__DIRECTION__: Each entry must be reproduced precisely as it stands.

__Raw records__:
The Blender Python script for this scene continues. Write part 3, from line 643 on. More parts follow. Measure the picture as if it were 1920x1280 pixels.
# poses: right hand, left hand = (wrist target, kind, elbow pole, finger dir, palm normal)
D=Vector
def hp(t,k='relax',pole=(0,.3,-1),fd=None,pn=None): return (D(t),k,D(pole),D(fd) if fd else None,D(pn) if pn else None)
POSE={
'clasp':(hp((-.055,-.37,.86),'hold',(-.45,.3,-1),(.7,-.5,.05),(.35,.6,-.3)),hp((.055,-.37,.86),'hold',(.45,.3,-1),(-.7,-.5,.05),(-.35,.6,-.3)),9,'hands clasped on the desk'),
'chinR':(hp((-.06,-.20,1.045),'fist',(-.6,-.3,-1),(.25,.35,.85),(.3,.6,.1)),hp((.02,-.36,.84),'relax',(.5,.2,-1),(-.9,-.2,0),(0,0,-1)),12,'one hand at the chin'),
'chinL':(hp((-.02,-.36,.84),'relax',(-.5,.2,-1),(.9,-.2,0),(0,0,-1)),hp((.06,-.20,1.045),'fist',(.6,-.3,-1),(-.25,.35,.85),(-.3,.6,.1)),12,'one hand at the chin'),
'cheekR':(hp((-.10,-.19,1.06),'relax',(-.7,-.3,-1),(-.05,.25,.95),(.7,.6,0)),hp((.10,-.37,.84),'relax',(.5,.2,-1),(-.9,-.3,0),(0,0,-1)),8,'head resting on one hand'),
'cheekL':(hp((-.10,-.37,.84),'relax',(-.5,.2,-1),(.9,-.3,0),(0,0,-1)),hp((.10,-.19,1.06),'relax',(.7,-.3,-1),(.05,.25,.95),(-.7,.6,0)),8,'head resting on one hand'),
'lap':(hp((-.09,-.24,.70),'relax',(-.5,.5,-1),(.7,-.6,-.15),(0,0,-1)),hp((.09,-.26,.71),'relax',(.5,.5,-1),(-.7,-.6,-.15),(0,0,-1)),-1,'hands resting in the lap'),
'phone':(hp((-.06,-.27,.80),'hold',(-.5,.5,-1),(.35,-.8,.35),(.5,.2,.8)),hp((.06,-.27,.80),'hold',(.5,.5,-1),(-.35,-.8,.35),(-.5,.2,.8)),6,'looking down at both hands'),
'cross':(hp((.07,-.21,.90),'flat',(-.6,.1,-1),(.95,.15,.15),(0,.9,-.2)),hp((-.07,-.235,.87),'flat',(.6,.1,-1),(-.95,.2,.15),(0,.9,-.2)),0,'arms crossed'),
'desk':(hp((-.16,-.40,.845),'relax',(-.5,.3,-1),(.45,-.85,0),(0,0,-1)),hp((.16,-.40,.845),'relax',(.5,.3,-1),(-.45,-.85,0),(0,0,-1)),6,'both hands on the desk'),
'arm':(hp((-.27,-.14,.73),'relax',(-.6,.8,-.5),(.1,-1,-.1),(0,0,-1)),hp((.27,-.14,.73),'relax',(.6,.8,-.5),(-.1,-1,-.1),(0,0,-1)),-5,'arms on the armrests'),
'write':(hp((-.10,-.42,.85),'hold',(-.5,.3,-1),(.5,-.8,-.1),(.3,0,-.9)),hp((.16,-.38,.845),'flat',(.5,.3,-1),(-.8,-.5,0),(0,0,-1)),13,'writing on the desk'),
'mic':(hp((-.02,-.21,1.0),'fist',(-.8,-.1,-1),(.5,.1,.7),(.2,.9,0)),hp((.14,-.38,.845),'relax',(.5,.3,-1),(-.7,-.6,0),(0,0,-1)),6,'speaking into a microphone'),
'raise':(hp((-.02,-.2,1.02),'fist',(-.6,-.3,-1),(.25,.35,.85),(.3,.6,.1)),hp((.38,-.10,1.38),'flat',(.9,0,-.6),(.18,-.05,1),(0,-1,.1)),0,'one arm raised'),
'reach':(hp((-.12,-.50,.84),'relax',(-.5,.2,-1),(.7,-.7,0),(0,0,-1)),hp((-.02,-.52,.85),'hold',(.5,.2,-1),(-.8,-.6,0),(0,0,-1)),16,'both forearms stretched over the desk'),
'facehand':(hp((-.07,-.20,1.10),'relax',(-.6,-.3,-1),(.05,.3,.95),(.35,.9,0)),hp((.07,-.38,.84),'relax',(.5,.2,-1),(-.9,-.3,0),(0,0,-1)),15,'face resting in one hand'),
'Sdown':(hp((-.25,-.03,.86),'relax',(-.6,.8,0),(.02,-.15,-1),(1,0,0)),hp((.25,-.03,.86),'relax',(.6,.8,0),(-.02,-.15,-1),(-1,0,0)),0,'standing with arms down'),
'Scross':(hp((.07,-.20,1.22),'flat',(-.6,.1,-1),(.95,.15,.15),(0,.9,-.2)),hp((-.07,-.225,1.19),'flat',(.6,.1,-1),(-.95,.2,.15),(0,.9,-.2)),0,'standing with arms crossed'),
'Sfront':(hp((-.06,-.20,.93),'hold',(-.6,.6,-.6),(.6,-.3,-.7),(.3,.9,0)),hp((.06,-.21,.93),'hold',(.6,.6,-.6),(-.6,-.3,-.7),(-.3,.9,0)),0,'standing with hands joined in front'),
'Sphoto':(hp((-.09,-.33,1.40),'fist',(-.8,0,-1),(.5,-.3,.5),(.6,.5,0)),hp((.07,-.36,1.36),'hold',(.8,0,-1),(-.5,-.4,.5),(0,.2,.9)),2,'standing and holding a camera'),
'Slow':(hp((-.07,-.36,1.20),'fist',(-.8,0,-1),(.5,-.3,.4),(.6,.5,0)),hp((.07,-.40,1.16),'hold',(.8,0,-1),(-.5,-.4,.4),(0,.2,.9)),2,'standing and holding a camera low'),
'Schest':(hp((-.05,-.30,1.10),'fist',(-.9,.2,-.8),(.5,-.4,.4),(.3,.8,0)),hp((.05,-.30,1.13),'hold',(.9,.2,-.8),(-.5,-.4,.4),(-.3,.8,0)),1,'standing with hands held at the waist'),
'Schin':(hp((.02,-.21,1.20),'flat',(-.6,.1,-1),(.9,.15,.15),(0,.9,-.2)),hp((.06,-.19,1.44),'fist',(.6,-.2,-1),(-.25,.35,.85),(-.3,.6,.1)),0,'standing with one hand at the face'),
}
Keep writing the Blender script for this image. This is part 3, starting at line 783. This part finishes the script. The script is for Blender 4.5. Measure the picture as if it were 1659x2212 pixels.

__EXERCISE ANSWER__:
The Blender Python script for this scene continues. Write part 3, from line 643 on. More parts follow. Measure the picture as if it were 1920x1280 pixels.
# poses: right hand, left hand = (wrist target, kind, elbow pole, finger dir, palm normal)
D=Vector
def hp(t,k='relax',pole=(0,.3,-1),fd=None,pn=None): return (D(t),k,D(pole),D(fd) if fd else None,D(pn) if pn else None)
POSE={
'clasp':(hp((-.055,-.37,.86),'hold',(-.45,.3,-1),(.7,-.5,.05),(.35,.6,-.3)),hp((.055,-.37,.86),'hold',(.45,.3,-1),(-.7,-.5,.05),(-.35,.6,-.3)),9,'hands clasped on the desk'),
'chinR':(hp((-.06,-.20,1.045),'fist',(-.6,-.3,-1),(.25,.35,.85),(.3,.6,.1)),hp((.02,-.36,.84),'relax',(.5,.2,-1),(-.9,-.2,0),(0,0,-1)),12,'one hand at the chin'),
'chinL':(hp((-.02,-.36,.84),'relax',(-.5,.2,-1),(.9,-.2,0),(0,0,-1)),hp((.06,-.20,1.045),'fist',(.6,-.3,-1),(-.25,.35,.85),(-.3,.6,.1)),12,'one hand at the chin'),
'cheekR':(hp((-.10,-.19,1.06),'relax',(-.7,-.3,-1),(-.05,.25,.95),(.7,.6,0)),hp((.10,-.37,.84),'relax',(.5,.2,-1),(-.9,-.3,0),(0,0,-1)),8,'head resting on one hand'),
'cheekL':(hp((-.10,-.37,.84),'relax',(-.5,.2,-1),(.9,-.3,0),(0,0,-1)),hp((.10,-.19,1.06),'relax',(.7,-.3,-1),(.05,.25,.95),(-.7,.6,0)),8,'head resting on one hand'),
'lap':(hp((-.09,-.24,.70),'relax',(-.5,.5,-1),(.7,-.6,-.15),(0,0,-1)),hp((.09,-.26,.71),'relax',(.5,.5,-1),(-.7,-.6,-.15),(0,0,-1)),-1,'hands resting in the lap'),
'phone':(hp((-.06,-.27,.80),'hold',(-.5,.5,-1),(.35,-.8,.35),(.5,.2,.8)),hp((.06,-.27,.80),'hold',(.5,.5,-1),(-.35,-.8,.35),(-.5,.2,.8)),6,'looking down at both hands'),
'cross':(hp((.07,-.21,.90),'flat',(-.6,.1,-1),(.95,.15,.15),(0,.9,-.2)),hp((-.07,-.235,.87),'flat',(.6,.1,-1),(-.95,.2,.15),(0,.9,-.2)),0,'arms crossed'),
'desk':(hp((-.16,-.40,.845),'relax',(-.5,.3,-1),(.45,-.85,0),(0,0,-1)),hp((.16,-.40,.845),'relax',(.5,.3,-1),(-.45,-.85,0),(0,0,-1)),6,'both hands on the desk'),
'arm':(hp((-.27,-.14,.73),'relax',(-.6,.8,-.5),(.1,-1,-.1),(0,0,-1)),hp((.27,-.14,.73),'relax',(.6,.8,-.5),(-.1,-1,-.1),(0,0,-1)),-5,'arms on the armrests'),
'write':(hp((-.10,-.42,.85),'hold',(-.5,.3,-1),(.5,-.8,-.1),(.3,0,-.9)),hp((.16,-.38,.845),'flat',(.5,.3,-1),(-.8,-.5,0),(0,0,-1)),13,'writing on the desk'),
'mic':(hp((-.02,-.21,1.0),'fist',(-.8,-.1,-1),(.5,.1,.7),(.2,.9,0)),hp((.14,-.38,.845),'relax',(.5,.3,-1),(-.7,-.6,0),(0,0,-1)),6,'speaking into a microphone'),
'raise':(hp((-.02,-.2,1.02),'fist',(-.6,-.3,-1),(.25,.35,.85),(.3,.6,.1)),hp((.38,-.10,1.38),'flat',(.9,0,-.6),(.18,-.05,1),(0,-1,.1)),0,'one arm raised'),
'reach':(hp((-.12,-.50,.84),'relax',(-.5,.2,-1),(.7,-.7,0),(0,0,-1)),hp((-.02,-.52,.85),'hold',(.5,.2,-1),(-.8,-.6,0),(0,0,-1)),16,'both forearms stretched over the desk'),
'facehand':(hp((-.07,-.20,1.10),'relax',(-.6,-.3,-1),(.05,.3,.95),(.35,.9,0)),hp((.07,-.38,.84),'relax',(.5,.2,-1),(-.9,-.3,0),(0,0,-1)),15,'face resting in one hand'),
'Sdown':(hp((-.25,-.03,.86),'relax',(-.6,.8,0),(.02,-.15,-1),(1,0,0)),hp((.25,-.03,.86),'relax',(.6,.8,0),(-.02,-.15,-1),(-1,0,0)),0,'standing with arms down'),
'Scross':(hp((.07,-.20,1.22),'flat',(-.6,.1,-1),(.95,.15,.15),(0,.9,-.2)),hp((-.07,-.225,1.19),'flat',(.6,.1,-1),(-.95,.2,.15),(0,.9,-.2)),0,'standing with arms crossed'),
'Sfront':(hp((-.06,-.20,.93),'hold',(-.6,.6,-.6),(.6,-.3,-.7),(.3,.9,0)),hp((.06,-.21,.93),'hold',(.6,.6,-.6),(-.6,-.3,-.7),(-.3,.9,0)),0,'standing with hands joined in front'),
'Sphoto':(hp((-.09,-.33,1.40),'fist',(-.8,0,-1),(.5,-.3,.5),(.6,.5,0)),hp((.07,-.36,1.36),'hold',(.8,0,-1),(-.5,-.4,.5),(0,.2,.9)),2,'standing and holding a camera'),
'Slow':(hp((-.07,-.36,1.20),'fist',(-.8,0,-1),(.5,-.3,.4),(.6,.5,0)),hp((.07,-.40,1.16),'hold',(.8,0,-1),(-.5,-.4,.4),(0,.2,.9)),2,'standing and holding a camera low'),
'Schest':(hp((-.05,-.30,1.10),'fist',(-.9,.2,-.8),(.5,-.4,.4),(.3,.8,0)),hp((.05,-.30,1.13),'hold',(.9,.2,-.8),(-.5,-.4,.4),(-.3,.8,0)),1,'standing with hands held at the waist'),
'Schin':(hp((.02,-.21,1.20),'flat',(-.6,.1,-1),(.9,.15,.15),(0,.9,-.2)),hp((.06,-.19,1.44),'fist',(.6,-.2,-1),(-.25,.35,.85),(-.3,.6,.1)),0,'standing with one hand at the face'),
}
Keep writing the Blender script for this image. This is part 3, starting at line 783. This part finishes the script. The script is for Blender 4.5. Measure the picture as if it were 1659x2212 pixels.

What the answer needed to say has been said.